WASHINGTON, Aug. 26, 2015 - Canadian opposition to U.S. country-of-origin labeling (COOL) efforts has been strong and consistent, even against a voluntary labeling proposal introduced in July. Many lawmakers say the opposition to a U.S. voluntary program is “disingenuous,” since Canada has a voluntary regime of its own, but Canadian officials don’t see it that way.

Last month, Senate Agriculture Committee members John Hoeven, R-N.D., and Debbie Stabenow, D-Mich., who serves as the committee’s ranking member, introduced the Voluntary Country-Of-Origin Labeling and Trade Enhancement Act of 2015 (S. 1844), a bill they heralded as a potential solution to the COOL debate currently before the World Trade Organization. The WTO has ruled four times that the mandatory U.S. COOL rule requiring information on meat labels detailing where an animal was born, raised, and slaughtered was not consistent with trade obligations.

While Hoeven and Stabenow touted their bill as a WTO-compliant way to solve the dispute, it failed to receive a vote before the August recess, meaning the Senate has to act on either S. 1844 or a clean repeal bill passed by the House and offered in the Senate by Agriculture Committee Chairman Pat Roberts, R-Kan. At a press conference announcing the introduction of S. 1844, Iowa Republican Chuck Grassley, a cosponsor of the bill, said it would be “disingenuous” for Canada to oppose the legislation since Canada has a voluntary program of its own. Canadian Agriculture Minister Gerry Ritz respectfully disagreed.

“Senators Hoeven and Stabenow’s proposal in no way reflects Canada’s voluntary labeling regime – any suggestion of this is blatantly false,” Ritz said in a statement. “Should the United States move forward with their shortsighted proposal, Canada will have no choice but to impose billions of dollars of retaliatory tariffs on United States exports.”

Canada opposes a proposed voluntary regime for the same reason it opposes the mandatory provisions of the current U.S. law: segregation. The proposed U.S. voluntary program would still require segregation of live animals in order for producers to claim that meat from those animals is a “product of the U.S.”

In the U.S., an animal must be born, raised, and slaughtered in the U.S. to be considered a product of that country. In Canada, the animal must spend “a period of at least 60 days in Canada prior to slaughter” in a Canadian facility to be considered a “product of Canada,” leaving the possibility of U.S.-born livestock being accepted as domestic product in Canada. 

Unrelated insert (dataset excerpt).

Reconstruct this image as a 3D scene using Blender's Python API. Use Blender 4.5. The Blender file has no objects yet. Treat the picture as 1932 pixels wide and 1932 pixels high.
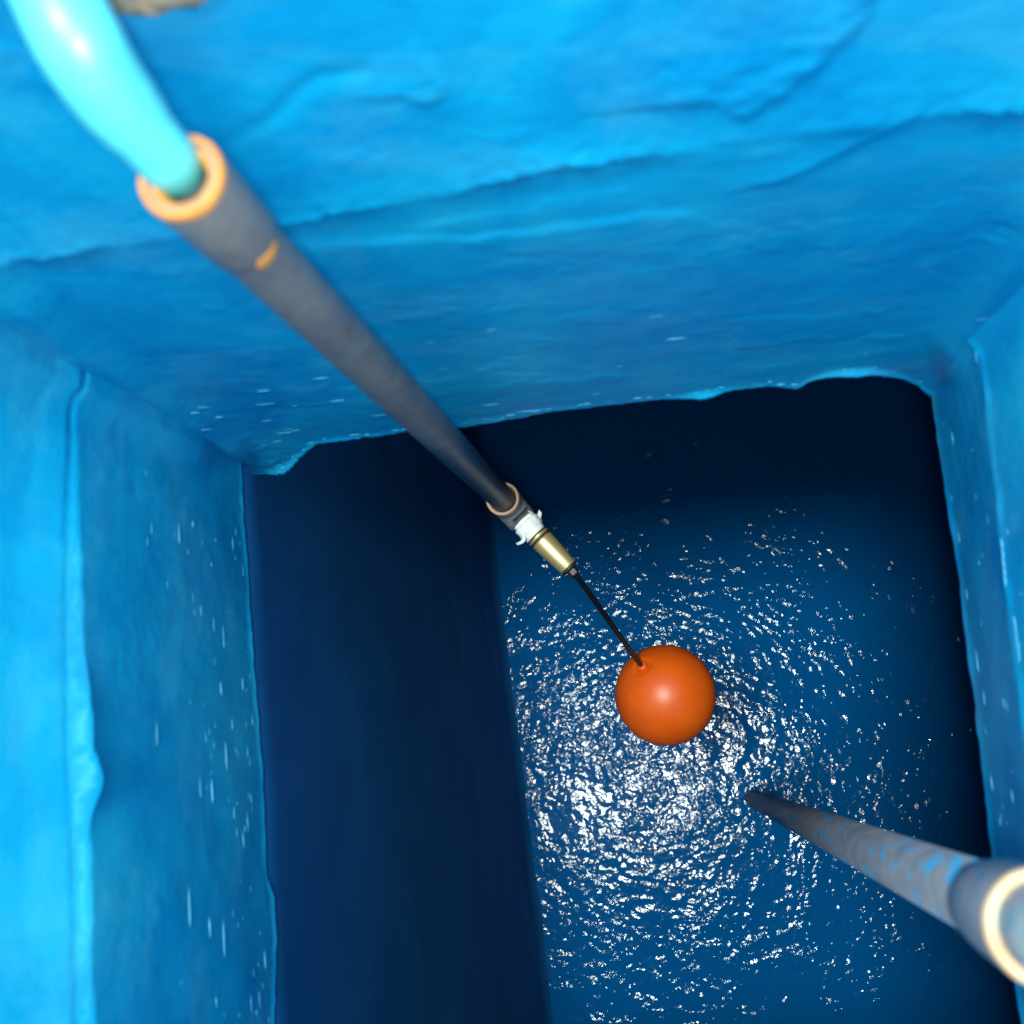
import bpy, bmesh, math, random
from mathutils import Vector, Matrix, noise

C = bpy.context.scene.collection
SC = bpy.context.scene
random.seed(7)

# ------------------------------------------------------------------ camera
FPX, HALF, H = 1900.0, 966.0, 1.6           # focal length in picture units, half the picture, camera height over the water
NADIR = (1300.0, 1430.0)                    # where the plumb line under the camera meets the picture
cam = bpy.data.cameras.new('camera')
cam.sensor_width = 36.0
cam.lens = 36.0 * FPX / (2 * HALF)
cam.clip_start, cam.clip_end = 0.01, 50
cam.dof.use_dof = True
cam.dof.focus_distance = 0.95
cam.dof.aperture_fstop = 8.5
cam_o = bpy.data.objects.new('camera', cam)
C.objects.link(cam_o)
_n = Vector(((NADIR[0] - HALF) / FPX, -(NADIR[1] - HALF) / FPX, -1)).normalized()
Q = _n.rotation_difference(Vector((0, 0, -1)))
cam_o.rotation_mode = 'QUATERNION'
cam_o.rotation_quaternion = Q
cam_o.location = (0, 0, H)
SC.camera = cam_o

# ------------------------------------------------------------------ world, light, exposure
w = bpy.data.worlds.new('World')
SC.world = w
w.use_nodes = True
bg = w.node_tree.nodes['Background']
bg.inputs[0].default_value = (0.30, 0.55, 0.80, 1)
bg.inputs[1].default_value = 0.10
SC.view_settings.view_transform = 'Standard'
SC.view_settings.look = 'None'
SC.view_settings.exposure = 0
SC.view_settings.gamma = 1
SC.view_settings.use_curve_mapping = False


def lamp(name, kind, loc, power, col, **kw):
    l = bpy.data.lights.new(name, kind)
    l.energy = power
    l.color = col
    for k, v in kw.items():
        setattr(l, k, v)
    o = bpy.data.objects.new(name, l)
    o.location = loc
    C.objects.link(o)
    return o


lamp('daylight', 'AREA', (-0.20, -0.03, 3.2), 62.0, (0.90, 1.0, 0.86), shape='DISK', size=0.48)
lamp('camera_flash', 'POINT', (0.006, -0.020, H + 0.02), 7.6, (0.94, 1.0, 0.86), shadow_soft_size=0.018)


# ------------------------------------------------------------------ helpers
def ray(px, py):
    return Q @ Vector(((px - HALF) / FPX, -(py - HALF) / FPX, -1))


def at(px, py, depth):                      # the point seen there, so far below the camera
    d = ray(px, py)
    return Vector((0, 0, H)) + d * (depth / -d.z)


def tag(o, label=None, cat=None, group=None, kind=None):
    if label: o['label'] = label
    if cat: o['category'] = cat
    if group: o['group'] = group
    if kind or cat == 'wall': o['kind'] = kind or 'thing'
    return o


def empty(name, loc):
    o = bpy.data.objects.new(name, None)
    o.location = loc
    C.objects.link(o)
    return o


def obj(name, bm, m, parent=None, smooth=True, flip=True):
    if flip:
        bmesh.ops.recalc_face_normals(bm, faces=bm.faces[:])
    me = bpy.data.meshes.new(name)
    if parent is not None:
        bmesh.ops.translate(bm, verts=bm.verts[:], vec=-parent_loc(parent))
    bm.to_mesh(me)
    bm.free()
    if smooth:
        for p in me.polygons: p.use_smooth = True
    me.materials.append(m)
    o = bpy.data.objects.new(name, me)
    C.objects.link(o)
    if parent is not None: o.parent = parent
    return o


def parent_loc(p):
    v = Vector((0, 0, 0))
    while p is not None:
        v += p.location
        p = p.parent
    return v


SIZE = 1.0


def frame(d):
    d = d.normalized()
    a = Vector((0, 0, 1)) if abs(d.z) < 0.9 else Vector((1, 0, 0))
    x = d.cross(a).normalized()
    return x, d.cross(x).normalized()


def lathe(bm, origin, axis, prof, seg=48, rough=0.0, seed=0.0):
    """turn (distance along, radius) round an axis; the profile may be closed by its first point"""
    axis = axis.normalized()
    prof = [(t * SIZE, r * SIZE) for t, r in prof]
    rough *= SIZE
    x, y = frame(axis)
    rings = []
    for t, r in prof:
        if r <= 1e-6:
            rings.append([bm.verts.new(origin + axis * t)])
            continue
        ring = []
        for k in range(seg):
            a = 2 * math.pi * k / seg
            rr = r
            if rough:
                rr += rough * noise.noise(Vector((math.cos(a) * 2.2, math.sin(a) * 2.2, t * 90 + seed)))
            ring.append(bm.verts.new(origin + axis * t + (x * math.cos(a) + y * math.sin(a)) * rr))
        rings.append(ring)
    for a, b in zip(rings, rings[1:]):
        if len(a) == 1 and len(b) == 1: continue
        for k in range(seg):
            k2 = (k + 1) % seg
            if len(a) == 1: bm.faces.new((a[0], b[k2], b[k]))
            elif len(b) == 1: bm.faces.new((a[k], a[k2], b[0]))
            else: bm.faces.new((a[k], a[k2], b[k2], b[k]))
    return rings


def sweep(bm, pts, radii, seg=32, cap=True):
    """a tube along points"""
    rings = []
    n = len(pts)
    x = None
    for i, p in enumerate(pts):
        d = (pts[min(i + 1, n - 1)] - pts[max(i - 1, 0)]).normalized()
        if x is None: x, y = frame(d)
        else:
            x = (x - d * x.dot(d)).normalized()
            y = d.cross(x)
        rings.append([bm.verts.new(p + (x * math.cos(2 * math.pi * k / seg) + y * math.sin(2 * math.pi * k / seg)) * radii[i] * SIZE) for k in range(seg)])
    for a, b in zip(rings, rings[1:]):
        for k in range(seg):
            bm.faces.new((a[k], a[(k + 1) % seg], b[(k + 1) % seg], b[k]))
    if cap:
        bm.faces.new(rings[0][::-1])
        bm.faces.new(rings[-1])


# ------------------------------------------------------------------ materials
def mat(name):
    m = bpy.data.materials.new(name)
    m.use_nodes = True
    nt = m.node_tree
    return m, nt, nt.nodes['Principled BSDF']


def N(nt, t, **kw):
    n = nt.nodes.new(t)
    for k, v in kw.items():
        if k in n.inputs: n.inputs[k].default_value = v
        else: setattr(n, k, v)
    return n


def noise_tex(nt, scale, detail=4, rough=0.55, dist=0.0, vec=None):
    n = N(nt, 'ShaderNodeTexNoise')
    n.inputs['Scale'].default_value = scale
    n.inputs['Detail'].default_value = detail
    n.inputs['Roughness'].default_value = rough
    n.inputs['Distortion'].default_value = dist
    nt.links.new(vec, n.inputs['Vector'])
    return n


def ramp(nt, fac, stops):
    r = N(nt, 'ShaderNodeValToRGB')
    e = r.color_ramp.elements
    while len(e) < len(stops): e.new(0.5)
    for el, (p, c) in zip(e, stops):
        el.position = p
        el.color = (*c, 1) if len(c) == 3 else c
    nt.links.new(fac, r.inputs[0])
    return r


def coords(nt):
    return N(nt, 'ShaderNodeTexCoord').outputs['Object']


def mapping(nt, vec, scale):
    mp = N(nt, 'ShaderNodeMapping')
    mp.inputs['Scale'].default_value = scale
    nt.links.new(vec, mp.inputs['Vector'])
    return mp.outputs[0]


def bump(nt, height, strength, dist, normal=None):
    b = N(nt, 'ShaderNodeBump')
    b.inputs['Strength'].default_value = strength
    b.inputs['Distance'].default_value = dist
    nt.links.new(height, b.inputs['Height'])
    if normal is not None: nt.links.new(normal, b.inputs['Normal'])
    return b.outputs[0]


def paint_material(name='blue waterproof paint', dim=1.0):
    m, nt, p = mat(name)
    v = coords(nt)
    n1 = noise_tex(nt, 9, 5, 0.6, 0.6, v)
    c1 = ramp(nt, n1.outputs[0], [(0.30, (0.0008 * dim, 0.205 * dim, 0.52 * dim)), (0.55, (0.0030 * dim, 0.300 * dim, 0.60 * dim)),
                                  (0.78, (0.014 * dim, 0.385 * dim, 0.64 * dim))])
    # faint pale trowel wipes
    n2 = noise_tex(nt, 1.0, 5, 0.65, 0.4, mapping(nt, v, (13, 13, 26)))
    c2 = ramp(nt, n2.outputs[0], [(0.48, (0, 0, 0)), (0.66, (1, 1, 1))])
    mx = N(nt, 'ShaderNodeMix', data_type='RGBA')
    mu = N(nt, 'ShaderNodeMath', operation='MULTIPLY')
    mu.inputs[1].default_value = 0.26
    nt.links.new(c2.outputs[0], mu.inputs[0])
    nt.links.new(mu.outputs[0], mx.inputs['Factor'])
    nt.links.new(c1.outputs[0], mx.inputs[6])
    mx.inputs[7].default_value = (0.070 * dim, 0.41 * dim, 0.63 * dim, 1)
    nt.links.new(mx.outputs[2], p.inputs['Base Color'])
    p.inputs['Roughness'].default_value = 0.42
    p.inputs['Specular IOR Level'].default_value = 0.14
    n3 = noise_tex(nt, 420, 5, 0.7, 0, v)
    n4 = noise_tex(nt, 1.0, 4, 0.6, 0.8, mapping(nt, v, (30, 30, 75)))
    b1 = bump(nt, n4.outputs[0], 0.03, 0.002)
    b2 = bump(nt, n3.outputs[0], 0.30, 0.0011, b1)
    nt.links.new(b2, p.inputs['Normal'])
    return m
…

Despite the opportunity to promote meat as a “product of Canada,” Dennis Laycroft, executive vice president for the Canadian Cattlemen’s Association, said the program –- which he equated more to truth in advertising guidelines than a marketing regime -– isn’t used very much.

“Mostly in our industry, we aren’t using that particular designation for our product,” Laycroft said in an interview with Agri-Pulse. Instead, he said consumers rely on brands they trust such as Certified Angus and Sterling Silver or licensing agreements through organizations that equate to something similar to checkoff boards in the U.S. “In our view, that works far better than any regulated or government-established guideline.”

Like the U.S., Canada also has mandatory COOL on a wide variety of products ranging from wine and brandy to fruits and vegetables. However, neither the U.S. nor Canada has ever disputed the requirements under each country’s respective COOL regime; the dispute currently before the WTO involves only muscle cuts of beef and pork. Canada also governs its voluntary COOL program by rule, not by law, which Laycroft said allows for greater flexibility and ability for change in the program.

On September 15-16, the WTO will hear arbitration arguments to decide if retaliatory tariffs by Canada and Mexico will be authorized and if so, how much. Canadian and Mexican officials contend that combined damages brought about by the mandatory U.S. COOL program could be as high as about $3.1 billion a year. A legal brief from the Office of the U.S. Trade Representative says Canadian and Mexican figures are far too high, suggesting a combined figure of almost $91 million is more appropriate. USTR says Canada and Mexico are using a “flawed economic methodology that severely overestimates the level of nullification or impairments attributable to (COOL).”